* **PROBLEM DETAILS**
Only the lines from the start of the data below through the line that contains "B_BIRCH = bark_mat('birch" are to be copied, exactly and without pictures.

* **MATERIAL PROVIDED**
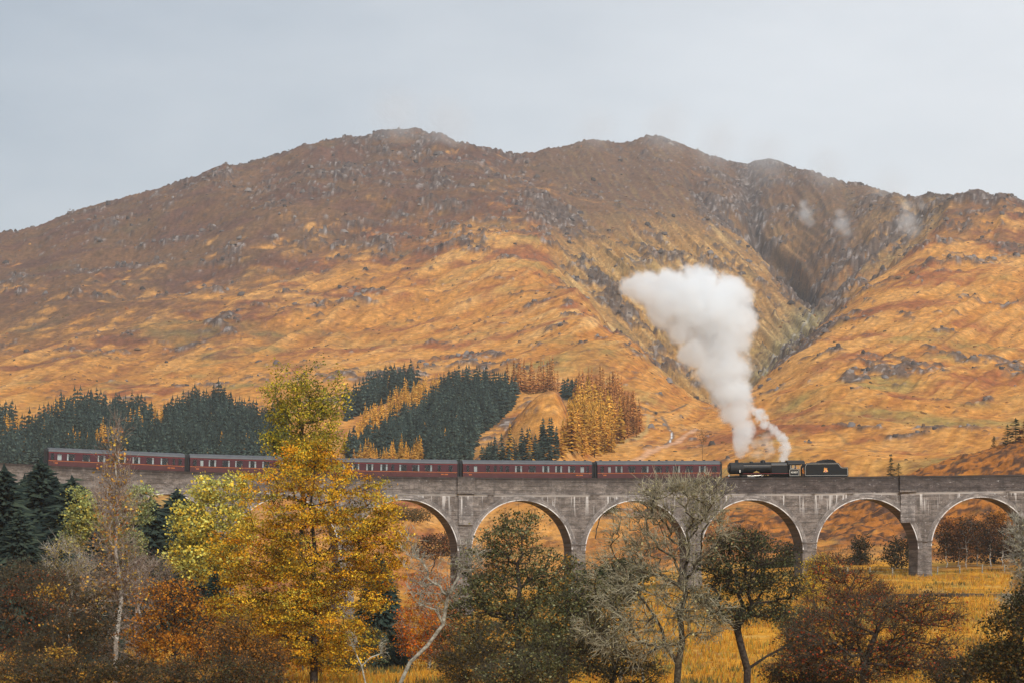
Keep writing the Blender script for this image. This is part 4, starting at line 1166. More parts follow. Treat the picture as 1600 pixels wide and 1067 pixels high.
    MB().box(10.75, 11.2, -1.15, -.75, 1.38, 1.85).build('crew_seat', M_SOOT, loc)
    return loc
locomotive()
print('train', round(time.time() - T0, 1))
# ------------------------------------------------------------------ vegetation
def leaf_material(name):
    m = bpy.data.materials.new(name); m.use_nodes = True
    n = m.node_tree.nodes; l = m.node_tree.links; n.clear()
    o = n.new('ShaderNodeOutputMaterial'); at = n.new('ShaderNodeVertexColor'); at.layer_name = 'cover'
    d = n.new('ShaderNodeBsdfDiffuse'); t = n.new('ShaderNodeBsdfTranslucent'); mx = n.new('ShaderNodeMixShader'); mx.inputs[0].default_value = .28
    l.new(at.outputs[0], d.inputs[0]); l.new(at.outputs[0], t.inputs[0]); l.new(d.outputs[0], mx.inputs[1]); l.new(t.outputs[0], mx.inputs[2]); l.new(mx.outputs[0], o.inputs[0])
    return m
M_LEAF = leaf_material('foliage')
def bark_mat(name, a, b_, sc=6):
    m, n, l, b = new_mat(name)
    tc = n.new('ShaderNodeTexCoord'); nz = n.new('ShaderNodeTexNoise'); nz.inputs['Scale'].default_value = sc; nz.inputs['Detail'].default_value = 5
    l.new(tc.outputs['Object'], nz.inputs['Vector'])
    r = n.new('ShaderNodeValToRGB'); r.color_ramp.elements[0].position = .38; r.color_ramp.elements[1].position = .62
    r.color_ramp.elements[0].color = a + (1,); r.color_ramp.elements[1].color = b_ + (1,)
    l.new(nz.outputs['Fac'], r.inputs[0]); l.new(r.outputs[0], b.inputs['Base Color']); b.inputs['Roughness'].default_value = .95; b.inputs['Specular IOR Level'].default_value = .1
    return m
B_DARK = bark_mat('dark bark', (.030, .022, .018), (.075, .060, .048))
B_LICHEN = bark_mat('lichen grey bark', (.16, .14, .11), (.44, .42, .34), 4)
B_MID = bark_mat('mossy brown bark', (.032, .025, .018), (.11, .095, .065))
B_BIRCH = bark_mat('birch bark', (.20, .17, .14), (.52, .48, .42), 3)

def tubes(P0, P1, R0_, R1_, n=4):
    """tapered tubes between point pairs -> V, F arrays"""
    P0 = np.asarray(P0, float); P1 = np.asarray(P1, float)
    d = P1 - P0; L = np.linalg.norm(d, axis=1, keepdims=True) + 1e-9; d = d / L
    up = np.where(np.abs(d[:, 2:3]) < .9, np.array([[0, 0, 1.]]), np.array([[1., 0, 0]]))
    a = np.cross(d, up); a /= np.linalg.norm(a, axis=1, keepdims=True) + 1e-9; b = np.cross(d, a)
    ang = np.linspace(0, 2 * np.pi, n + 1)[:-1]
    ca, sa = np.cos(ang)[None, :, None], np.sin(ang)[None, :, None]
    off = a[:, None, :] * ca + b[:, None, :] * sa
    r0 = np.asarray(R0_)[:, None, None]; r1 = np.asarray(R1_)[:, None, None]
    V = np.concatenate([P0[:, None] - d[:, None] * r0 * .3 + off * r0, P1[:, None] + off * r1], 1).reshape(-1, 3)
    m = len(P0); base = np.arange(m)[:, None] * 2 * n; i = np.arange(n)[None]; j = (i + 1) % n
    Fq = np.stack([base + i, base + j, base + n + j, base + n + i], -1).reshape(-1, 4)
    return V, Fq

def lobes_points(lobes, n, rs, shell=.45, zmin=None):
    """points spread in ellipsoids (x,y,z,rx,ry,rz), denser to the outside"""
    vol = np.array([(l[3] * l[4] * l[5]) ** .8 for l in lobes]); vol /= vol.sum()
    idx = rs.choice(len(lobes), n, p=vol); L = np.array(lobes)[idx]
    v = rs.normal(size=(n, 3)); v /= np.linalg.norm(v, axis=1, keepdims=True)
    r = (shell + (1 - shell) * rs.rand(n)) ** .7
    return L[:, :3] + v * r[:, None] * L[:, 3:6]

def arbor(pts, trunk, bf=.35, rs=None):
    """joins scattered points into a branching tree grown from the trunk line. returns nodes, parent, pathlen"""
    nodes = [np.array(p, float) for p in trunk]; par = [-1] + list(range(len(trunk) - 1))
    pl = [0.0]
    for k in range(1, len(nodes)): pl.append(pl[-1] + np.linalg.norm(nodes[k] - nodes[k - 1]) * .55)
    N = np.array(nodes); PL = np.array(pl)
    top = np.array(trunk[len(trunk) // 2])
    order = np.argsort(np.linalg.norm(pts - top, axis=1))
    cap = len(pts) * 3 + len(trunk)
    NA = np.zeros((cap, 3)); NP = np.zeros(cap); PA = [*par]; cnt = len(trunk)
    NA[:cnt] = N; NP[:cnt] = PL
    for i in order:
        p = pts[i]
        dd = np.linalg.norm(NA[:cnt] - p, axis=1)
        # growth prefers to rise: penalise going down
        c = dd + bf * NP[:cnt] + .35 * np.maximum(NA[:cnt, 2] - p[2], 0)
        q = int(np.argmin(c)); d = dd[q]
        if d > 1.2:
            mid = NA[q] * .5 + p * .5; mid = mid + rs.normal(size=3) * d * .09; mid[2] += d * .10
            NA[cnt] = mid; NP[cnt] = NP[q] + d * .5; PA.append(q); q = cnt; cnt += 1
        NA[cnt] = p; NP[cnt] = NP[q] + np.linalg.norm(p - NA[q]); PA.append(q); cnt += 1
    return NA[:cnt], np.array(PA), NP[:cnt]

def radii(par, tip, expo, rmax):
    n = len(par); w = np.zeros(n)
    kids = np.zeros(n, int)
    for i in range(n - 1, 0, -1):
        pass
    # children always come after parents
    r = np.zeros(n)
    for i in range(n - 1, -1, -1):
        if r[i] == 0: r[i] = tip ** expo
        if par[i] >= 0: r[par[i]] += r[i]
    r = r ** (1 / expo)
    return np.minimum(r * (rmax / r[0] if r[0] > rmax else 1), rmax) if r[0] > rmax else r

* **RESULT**
Keep writing the Blender script for this image. This is part 4, starting at line 1166. More parts follow. Treat the picture as 1600 pixels wide and 1067 pixels high.
    MB().box(10.75, 11.2, -1.15, -.75, 1.38, 1.85).build('crew_seat', M_SOOT, loc)
    return loc
locomotive()
print('train', round(time.time() - T0, 1))
# ------------------------------------------------------------------ vegetation
def leaf_material(name):
    m = bpy.data.materials.new(name); m.use_nodes = True
    n = m.node_tree.nodes; l = m.node_tree.links; n.clear()
    o = n.new('ShaderNodeOutputMaterial'); at = n.new('ShaderNodeVertexColor'); at.layer_name = 'cover'
    d = n.new('ShaderNodeBsdfDiffuse'); t = n.new('ShaderNodeBsdfTranslucent'); mx = n.new('ShaderNodeMixShader'); mx.inputs[0].default_value = .28
    l.new(at.outputs[0], d.inputs[0]); l.new(at.outputs[0], t.inputs[0]); l.new(d.outputs[0], mx.inputs[1]); l.new(t.outputs[0], mx.inputs[2]); l.new(mx.outputs[0], o.inputs[0])
    return m
M_LEAF = leaf_material('foliage')
def bark_mat(name, a, b_, sc=6):
    m, n, l, b = new_mat(name)
    tc = n.new('ShaderNodeTexCoord'); nz = n.new('ShaderNodeTexNoise'); nz.inputs['Scale'].default_value = sc; nz.inputs['Detail'].default_value = 5
    l.new(tc.outputs['Object'], nz.inputs['Vector'])
    r = n.new('ShaderNodeValToRGB'); r.color_ramp.elements[0].position = .38; r.color_ramp.elements[1].position = .62
    r.color_ramp.elements[0].color = a + (1,); r.color_ramp.elements[1].color = b_ + (1,)
    l.new(nz.outputs['Fac'], r.inputs[0]); l.new(r.outputs[0], b.inputs['Base Color']); b.inputs['Roughness'].default_value = .95; b.inputs['Specular IOR Level'].default_value = .1
    return m
B_DARK = bark_mat('dark bark', (.030, .022, .018), (.075, .060, .048))
B_LICHEN = bark_mat('lichen grey bark', (.16, .14, .11), (.44, .42, .34), 4)
B_MID = bark_mat('mossy brown bark', (.032, .025, .018), (.11, .095, .065))
B_BIRCH = bark_mat('birch bark', (.20, .17, .14), (.52, .48, .42), 3)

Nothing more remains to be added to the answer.